Después de una obstinada resistencia, fueron hechos prisioneros también Juan y Simón, y reservados para festejar el triunfo con setecientos de los principales judíos, y Jerusalén fue víctima de tan atroz matanza, que el mismo Tito la lloró.

VIsta aérea con la mezquita de la Roca en el centro

Algunos resistieron en algún castillo, y los refugiados en Masada, no pudiendo sostenerse por más tiempo, mataron a sus hijos y mujeres, eligieron después a diez que matasen a los demás y enseguida se suicidaron estos mismos.

Costó esta guerra, millón y medio de hombres—cuyo detalle nos da también Cantú—que habían concurrido de todas partes para defender la libertad, la religión y el templo de Dios.

Vespasiano, exterminó toda descendencia de la casa de Judá para quitar la esperanza a los que sobrevivieron; con los despojos del templo, fabricó el de la Paz, en Roma, al cual destinó el candelabro de oro y las demás prendas sagradas, y ordenó que todos los hebreos esparcidos por el Imperio Romano, pagasen al tesoro, el medio siclo con que antes contribuían para el santuario..

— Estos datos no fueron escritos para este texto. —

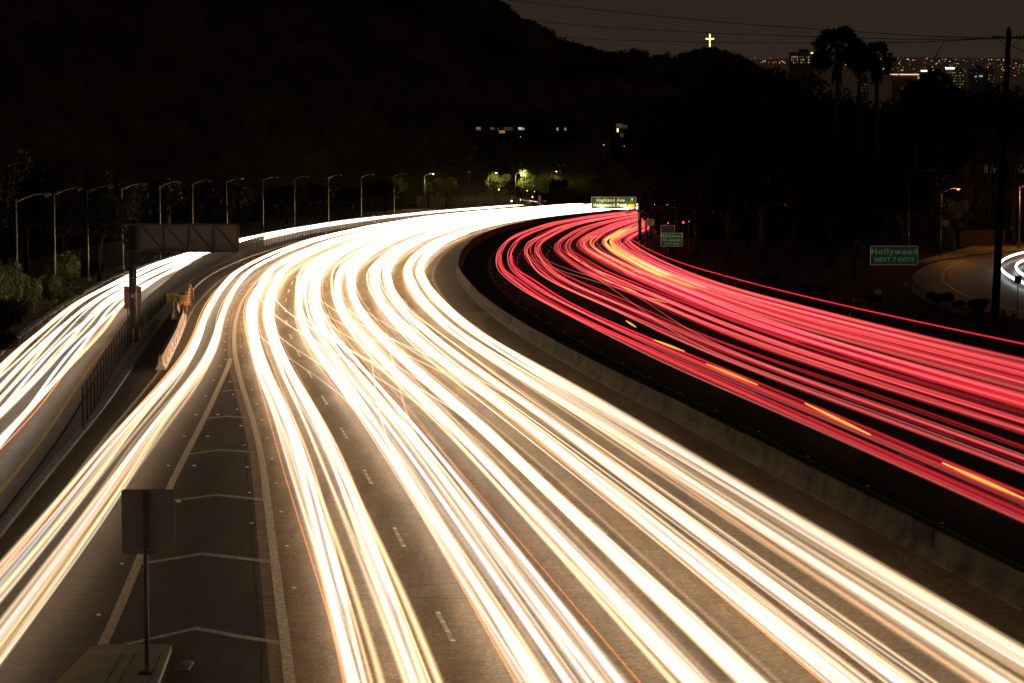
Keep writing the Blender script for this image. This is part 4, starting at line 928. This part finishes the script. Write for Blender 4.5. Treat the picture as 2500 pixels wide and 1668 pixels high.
# low growth on the right verge
for i, (px, py, R) in enumerate(((2290, 745, 1.2), (2390, 765, 1.3), (2340, 752, .7), (2130, 745, .9), (1990, 725, 1.1), (1880, 700, 1.3))):
    p = G(px, py); tree('bush', 'bush', i % 4, LEAFD, p, R, R * .9, ['dark low shrub left of the utility pole foot', 'dark low shrub right against the utility pole', 'small dark shrub between two larger ones', 'dark shrub under the Hollywood exits sign', 'black shrub left of the exits sign legs', 'black shrub on the verge above the red lanes'][i], 'bush', 'dark shrubs on the right verge')
# silhouettes on the ridge
for i, (px, yt, Z, R, lab) in enumerate(((1238, 24, 948, 3.2, 'bushy tree on the steep edge of the big hill'), (1521, 117, 1000, 3.4, 'thin tree alone on the saddle'), (1552, 116, 1000, 5.0, 'larger of the trees on the saddle'), (1568, 121, 1000, 3.5, 'tree touching the larger saddle tree'), (1505, 128, 1000, 2.4, 'lowest shrub left on the saddle'), (1625, 127, 1000, 4.5, 'round tree between the saddle and the cross'), (1680, 124, 990, 5.2, 'broad tree left of the lit cross'),
     (1762, 124, 990, 3.0, 'flat topped tree right of the lit cross'), (1800, 135, 985, 2.6, 'small tree down the slope from the cross'), (1278, 50, 948, 1.6, 'small shrub on the descending ridge'))):
    t = P(px, yt, Z); me_b = float(hz((px - CX) / F, Z, 950, 690, ridge)); hh = max(3, t.z - me_b + 2.5)
    tree('ridge_tree', 'broad' if R > 3 else 'loose', i % 3 + 1, LEAFD, (t.x, Z, t.z - hh), R, hh / (2.5 if R > 3 else 2.9), lab, 'tree', 'trees on the ridge')
# palms
def palm(px, ytop, Z, R, label, nf=46, m=None, trunk=True, lit=False):
    t = P(px, ytop, Z); root = empty('palm_tree', (t.x, Z, -.3)); tag(root, label, 'palm tree', 'palm trees'); zc = t.z - R * .75 + .3
    MB().tube([(0, 0, 0), (.15, 0, zc * .5), (0, 0, zc)], [.38, .28, .24], 8).build('trunk', BARK, root, True)
    b = MB(); rr = random.Random(int(px))
    for k in range(nf):
        a = rr.uniform(0, 6.28); el = rr.uniform(-.6, 1.3); L = R * rr.uniform(.45, .62)
        d = Vector((math.cos(a) * math.cos(el), math.sin(a) * math.cos(el), math.sin(el))); base = Vector((0, 0, zc)); hub = base + d * L
        side = d.cross(Vector((0, 0, 1))).normalized(); up = side.cross(d).normalized()
        b.bar(base, hub, .05)
        tw = rr.uniform(0, 3.14); side = (side * math.cos(tw) + up * math.sin(tw)).normalized(); up = side.cross(d).normalized()
        for q in range(11):
            th = (q - 5) * .27; dd = (d * math.cos(th) + side * math.sin(th)).normalized(); tip = hub + dd * R * .5 * (1 - .05 * abs(q - 5)) + Vector((0, 0, -.2 * R * rr.uniform(.3, 1)))
            mdl = hub + dd * R * .27; wv = dd.cross(up).normalized() * R * .055
            b.add([hub, mdl - wv, tip, mdl + wv], [(0, 1, 2, 3)])
    b.build('fronds', m or mat('palm_black', (.004, .0038, .002), .9, spec=0), root)
    b = MB()
    for k in range(90):
        a = rr.uniform(0, 6.28); r0 = rr.uniform(.2, .5); z0 = zc - rr.uniform(0, R * .9); b.add([(r0 * math.cos(a), r0 * math.sin(a), z0), ((r0 + .15) * math.cos(a + .2), (r0 + .15) * math.sin(a + .2), z0), ((r0 + .35) * math.cos(a), (r0 + .35) * math.sin(a), z0 - R * .5)], [(0, 1, 2)])
    b.build('dead_skirt', DRY if lit else LEAFD, root)
palm(2045, 72, 300, 3.7, 'tallest black palm silhouetted against the city lights', 64)
palm(2098, 110, 300, 2.0, 'small palm crown tucked behind the tallest palm')
palm(2141, 106, 320, 2.9, 'second black palm, right of the tallest one')
palm(2287, 172, 345, 2.9, 'third shorter black palm before the city skyline')
palm(2235, 200, 345, 2.2, 'low black palm left of the third palm')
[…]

Después de una sublevación de un tal Barcocebas que se hacía pasar por el verdadero Mesías, que cometió verdaderos horrores contra sus circunvecinos no israelitas, contra los de Cirene, Chipriotas, contra los Griegos y los Egipcios, y que los Romanos hubieron de ahogar en sangre, matando quinientos setenta y seis mil hebreos--¡tantos había reunido la esperanza!, Jerusalén—sigue diciendo Cantú—cambió su nombre en el de Elia Capitolina, y de tal manera se olvidó su primitivo nombre, que habiendo dicho un mártir, en tiempo de Diocleciano, que era natural de Jerusalén, ni el gobernador de Palestina, ni ninguno de los presentes supieron donde estaba situada aquella ciudad”.